When the court found that no fraud, mutual mistake of law, or the like, was shown as a ground for reinstatement and entered a judgment accordingly, it was not reversible error to state orally, "It is mandatory upon me to allow the defendant to enter up a restitution judgment," and thereupon to sign and to file a written judgment of restitution in the usual form in accordance with the defendant's motion. *529
2. The provision of Rule Five (Code, Ann., § 24-3605) of the rules of this court strictly prohibits remarks discourteous to opposing counsel, and is applicable no less to written arguments than to oral.

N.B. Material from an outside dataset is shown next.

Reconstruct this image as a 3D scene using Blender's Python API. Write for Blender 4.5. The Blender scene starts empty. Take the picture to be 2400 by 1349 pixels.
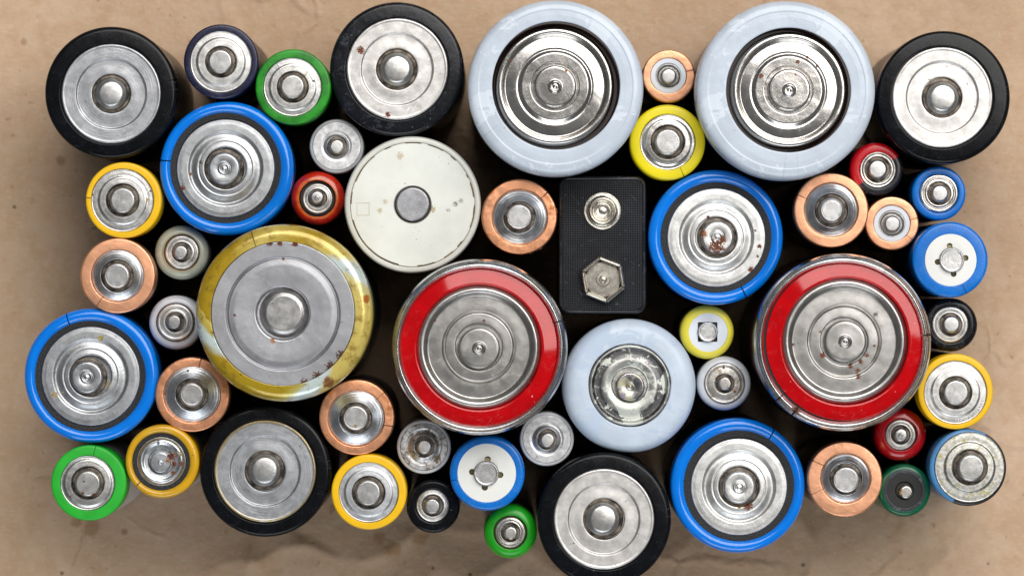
import bpy, math, random
from mathutils import noise as mnoise, Vector

# ------------------------------------------------------------------ scene, camera, light
SC = bpy.context.scene
COL = SC.collection
F = 10890.0          # focal length in photo pixels (2400 wide)
ZC = 0.950           # camera height above the paper, metres

cam = bpy.data.cameras.new("camera")
cam.sensor_width = 36.0
cam.lens = F * 36.0 / 2400.0
cam.clip_start = 0.05
cam.clip_end = 20.0
cam.dof.use_dof = True
cam.dof.focus_distance = ZC - 0.052
cam.dof.aperture_fstop = 21.0
camo = bpy.data.objects.new("camera", cam)
camo.location = (0, 0, ZC)
COL.objects.link(camo)
SC.camera = camo

world = bpy.data.worlds.new("World")
SC.world = world
world.use_nodes = True
bg = world.node_tree.nodes["Background"]
bg.inputs[0].default_value = (0.92, 0.96, 1.0, 1)
bg.inputs[1].default_value = 0.115


def softbox(name, loc, target, sx, sy, power, col):
    l = bpy.data.lights.new(name, 'AREA')
    l.shape = 'RECTANGLE'
    l.size, l.size_y = sx, sy
    l.energy = power
    l.color = col
    o = bpy.data.objects.new(name, l)
    o.location = loc
    d = Vector(target) - Vector(loc)
    o.rotation_euler = d.to_track_quat('-Z', 'Y').to_euler()
    COL.objects.link(o)
    return o


softbox("softbox_key", (0.34, 0.66, 1.12), (0.12, 0.31, 0.0), 1.30, 1.05, 22.5, (1.0, 0.975, 0.94))
softbox("softbox_fill", (-0.05, -1.20, 0.95), (0, 0, 0.0), 1.0, 0.8, 8.5, (0.90, 0.95, 1.0))

SC.view_settings.view_transform = 'Standard'
SC.view_settings.look = 'None'
SC.view_settings.exposure = 0.0
SC.view_settings.gamma = 1.0
SC.cycles.use_denoising = True
SC.cycles.max_bounces = 8


# ------------------------------------------------------------------ node helpers
class NT:
    def __init__(self, name):
        self.mat = bpy.data.materials.new(name)
        self.mat.use_nodes = True
        self.t = self.mat.node_tree
        self.bsdf = self.t.nodes["Principled BSDF"]

    def n(self, typ, ins=None, **props):
        nd = self.t.nodes.new(typ)
        for k, v in props.items():
            setattr(nd, k, v)
        for k, v in (ins or {}).items():
            self.set(nd.inputs[k], v)
        return nd

    def set(self, sock, v):
        if isinstance(v, bpy.types.NodeSocket):
            self.t.links.new(v, sock)
        elif hasattr(v, '__len__') and len(v) == 3 and sock.type == 'RGBA':
            sock.default_value = (*v, 1)
        else:
            sock.default_value = v

    def math(self, op, a, b=0.0, c=None):
        ins = {0: a, 1: b}
        if c is not None:
            ins[2] = c
        return self.n('ShaderNodeMath', ins, operation=op).outputs[0]

    def vmath(self, op, a, b=(0, 0, 0)):
        return self.n('ShaderNodeVectorMath', {0: a, 1: b}, operation=op).outputs[0]

    def noise(self, vec, scale, detail=3.0, rough=0.55, dist=0.0):
        return self.n('ShaderNodeTexNoise', {'Vector': vec, 'Scale': scale, 'Detail': detail, 'Roughness': rough, 'Distortion': dist}).outputs[0]

    def step(self, x, lo, hi, a=0.0, b=1.0):
        return self.n('ShaderNodeMapRange', {0: x, 1: lo, 2: hi, 3: a, 4: b}, interpolation_type='SMOOTHSTEP').outputs[0]

    def mix(self, fac, a, b, mode='MIX'):
        nd = self.n('ShaderNodeMix', None, data_type='RGBA', blend_type=mode)
        self.set(nd.inputs[0], fac)
        self.set(nd.inputs[6], a)
        self.set(nd.inputs[7], b)
        return nd.outputs[2]

    def mm(self):
        tc = self.n('ShaderNodeTexCoord')
        nd = self.n('ShaderNodeVectorMath', {0: tc.outputs['Object'], 'Scale': 1000.0}, operation='SCALE')
        return nd.outputs[0]

    def xyz(self, v):
        s = self.n('ShaderNodeSeparateXYZ', {0: v})
        return s.outputs[0], s.outputs[1], s.outputs[2]

    def vec(self, x, y, z=0.0):
        return self.n('ShaderNodeCombineXYZ', {0: x, 1: y, 2: z}).outputs[0]


_seed = [0]


def surf(name, col, metal=0.0, rough=0.4, mot=0.12, mscale=0.25, brush=None, brush_amt=0.5,
         grain=0.0, gscale=4.0, scratch=0.3, scratch_col=None, specks=0.66, speck_col=(0.05, 0.035, 0.025),
         spots=(), sectors=None, stain=None, dust=0.0, dust_col=(0.5, 0.5, 0.5), spec=0.5, coat=0.0, rvar=0.15,
         band=None, dents=0.0):
    """One weathered surface. Lengths are millimetres in the object's own space.
    spots: (x, y, radius, colour, raggedness); sectors: (start angle in degrees, colour) counter-clockwise."""
    _seed[0] += 1
    rnd = random.Random(_seed[0] * 7.3)
    m = NT(name)
    p = m.mm()
    q = m.vmath('ADD', p, (rnd.uniform(-90, 90), rnd.uniform(-90, 90), rnd.uniform(-90, 90)))
    x, y, z = m.xyz(p)
    flat = m.vec(x, y, 0.0)
    rad = m.n('ShaderNodeVectorMath', {0: flat}, operation='LENGTH').outputs['Value']
    ang = m.math('ARCTAN2', y, x)
    base = col
    if sectors:
        t = m.math('ADD', m.math('DIVIDE', ang, 2 * math.pi), 0.5)
        t = m.math('ADD', t, m.math('MULTIPLY', m.math('SUBTRACT', m.noise(q, 0.5, 3), 0.5), 0.012))
        cr = m.n('ShaderNodeValToRGB', {0: t})
        cr.color_ramp.interpolation = 'LINEAR'
        els = cr.color_ramp.elements
        st = sorted((((a + 180.0) % 360.0) / 360.0, c) for a, c in sectors)
        first = True
        for i, (a, c) in enumerate(st):
            prev = st[i - 1][1]
            for pos, cc in ((max(a - 0.0015, 0), prev), (min(a + 0.0015, 1), c)):
                e = els[0] if first else els.new(pos)
                first = False
                e.position = pos
                e.color = (*cc, 1)
        for e in list(els):
            if e.position == 1.0 and len(els) > 2 * len(st):
                els.remove(e)
                break
        base = cr.outputs[0]
    n1 = m.noise(q, mscale, 4, 0.6)
    if isinstance(base, bpy.types.NodeSocket):
        lo = m.mix(1.0, base, (1 - mot,) * 3, 'MULTIPLY')
        hi = m.mix(1.0, base, (1 + mot * .5,) * 3, 'MULTIPLY')
    else:
        lo = tuple(c * (1 - mot) for c in base)
        hi = tuple(c * (1 + mot * 0.6) for c in base)
    c = m.mix(m.step(n1, 0.32, 0.68), lo, hi)
    rgh = m.math('ADD', rough - rvar * 0.5, m.math('MULTIPLY', m.noise(q, mscale * 2.3, 4, 0.65), rvar))
    bumps = []
    if brush == 'circ':
        bn = m.noise(m.vec(m.math('MULTIPLY', rad, 5.0), m.math('MULTIPLY', ang, 1.3), rnd.uniform(0, 50)), 1.0, 3, 0.7)
        bumps.append((bn, 0.035 * brush_amt))
        c = m.mix(m.step(bn, 0.3, 0.75, 0.0, 0.30 * brush_amt), c, (0.25, 0.25, 0.26))
    elif brush == 'lin':
        a0 = rnd.uniform(0, 3.14)
        u = m.math('ADD', m.math('MULTIPLY', x, math.cos(a0)), m.math('MULTIPLY', y, math.sin(a0)))
        v = m.math('SUBTRACT', m.math('MULTIPLY', y, math.cos(a0)), m.math('MULTIPLY', x, math.sin(a0)))
        bn = m.noise(m.vec(m.math('MULTIPLY', u, 7.0), m.math('MULTIPLY', v, 0.35), rnd.uniform(0, 50)), 1.0, 3, 0.7)
        bumps.append((bn, 0.03 * brush_amt))
        c = m.mix(m.step(bn, 0.35, 0.8, 0.0, 0.3 * brush_amt), c, (0.3, 0.3, 0.31))
    if scratch > 0:
        scol = scratch_col or (tuple(min(1, k * 1.5 + 0.05) for k in col))
        for k in range(2):
            a0 = rnd.uniform(0, 3.14)
            u = m.math('ADD', m.math('MULTIPLY', x, math.cos(a0)), m.math('MULTIPLY', y, math.sin(a0)))
            v = m.math('SUBTRACT', m.math('MULTIPLY', y, math.cos(a0)), m.math('MULTIPLY', x, math.sin(a0)))
            sn = m.noise(m.vec(m.math('MULTIPLY', u, 3.2), m.math('MULTIPLY', v, 0.3), rnd.uniform(0, 50)), 1.0, 2, 0.6, 0.6)
            gate = m.step(m.noise(q, 0.3, 2), 0.5, 0.62)
            msk = m.math('MULTIPLY', m.math('MULTIPLY', m.step(sn, 0.67, 0.72), gate), scratch)
            c = m.mix(msk, c, scol)
    if dust > 0:
        dn = m.math('MULTIPLY', m.step(m.noise(q, 0.33, 5, 0.7, 0.8), 0.5, 0.68), m.step(m.noise(q, 2.2, 3, 0.6), 0.38, 0.62))
        c = m.mix(m.math('MULTIPLY', dn, dust), c, dust_col)
        rgh = m.math('ADD', rgh, m.math('MULTIPLY', dn, dust * 0.35))
    metallic = metal
    if band:
        for (b0, b1, bcol, amt) in band:
            w = m.math('MULTIPLY', m.step(rad, b0, b0 + 0.35), m.step(rad, b1 - 0.35, b1, 1.0, 0.0))
            w = m.math('MULTIPLY', w, m.step(m.noise(q, 0.9, 4, 0.65), 0.5 - .3 * amt, 0.62 - .15 * amt))
            c = m.mix(m.math('MULTIPLY', w, amt), c, bcol)
    if stain:
        scol, lo_, hi_, sc = stain
        sn = m.step(m.noise(q, sc, 5, 0.68, 0.5), lo_, hi_)
        c = m.mix(sn, c, scol)
        rgh = m.math('ADD', rgh, m.math('MULTIPLY', sn, 0.18))
    if specks < 0.9:
        s1 = m.math('ADD', m.noise(q, 1.7, 2, 0.5), m.math('MULTIPLY', m.math('SUBTRACT', m.noise(q, 0.22, 2), 0.5), 0.25))
        sm = m.step(s1, specks + 0.05, specks + 0.08)
        c = m.mix(m.math('MULTIPLY', sm, 0.9), c, speck_col)
        rgh = m.math('ADD', rgh, m.math('MULTIPLY', sm, 0.3))
        if metal > 0:
            metallic = m.math('MULTIPLY', metal, m.math('SUBTRACT', 1.0, sm))
    for (sx, sy, sr, scol, rag) in spots:
        d = m.n('ShaderNodeVectorMath', {0: flat, 1: (sx, sy, 0.0)}, operation='DISTANCE').outputs['Value']
        e = m.math('ADD', m.math('DIVIDE', d, sr), m.math('MULTIPLY', m.math('SUBTRACT', m.noise(q, 2.6 / max(sr, 0.3) ** 0.5, 5, 0.75), 0.5), rag * 1.3))
        sm = m.step(e, 0.68, 0.86, 1.0, 0.0)
        lite = max(scol) > .4
        vary = m.mix(m.step(m.noise(q, 2.6, 3, 0.7), 0.4, 0.6), tuple(k * (.85 if lite else .45) for k in scol), tuple(min(1, k * (1.05 if lite else 1.5)) for k in scol))
        c = m.mix(sm, c, vary)
        rgh = m.math('ADD', rgh, m.math('MULTIPLY', sm, 0.4))
        metallic = m.math('MULTIPLY', metallic, m.math('SUBTRACT', 1.0, sm))
    if grain > 0:
        bumps.append((m.noise(q, gscale, 2, 0.6), grain))
    if dents > 0:
        bumps.append((m.noise(q, 0.35, 3, 0.5), dents))
    nrm = None
    for h, amt in bumps:
        b = m.n('ShaderNodeBump', {'Height': h, 'Strength': 1.0, 'Distance': amt * 0.001})
        if nrm is not None:
            m.set(b.inputs['Normal'], nrm)
        nrm = b.outputs[0]
    B = m.bsdf
    m.set(B.inputs['Base Color'], c)
    m.set(B.inputs['Metallic'], metallic)
    m.set(B.inputs['Roughness'], m.math('MAXIMUM', rgh, 0.04))
    B.inputs['Specular IOR Level'].default_value = spec
    B.inputs['Coat Weight'].default_value = coat
    B.inputs['Coat Roughness'].default_value = 0.12
    if nrm is not None:
        m.set(B.inputs['Normal'], nrm)
    return m.mat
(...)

The brief of the defendant in error contains references not entirely courteous to opposing counsel, and such expressions should not be found in a brief. Furthermore, the brief contains in its argument certain facts not found in the record. No such expression not found in the record should have been included in the brief. Under the circumstances disclosed by the record the motion to remand the offending brief to counsel (in order that the personal allusions therein may be stricken prior to its consideration by this court) is overruled, the court choosing rather to forbear at this time to take any further action in the matter. However, it is expected that in the future counsel will hold himself within the bounds of this rule.
Judgment affirmed. Gardner and Townsend, JJ., concur.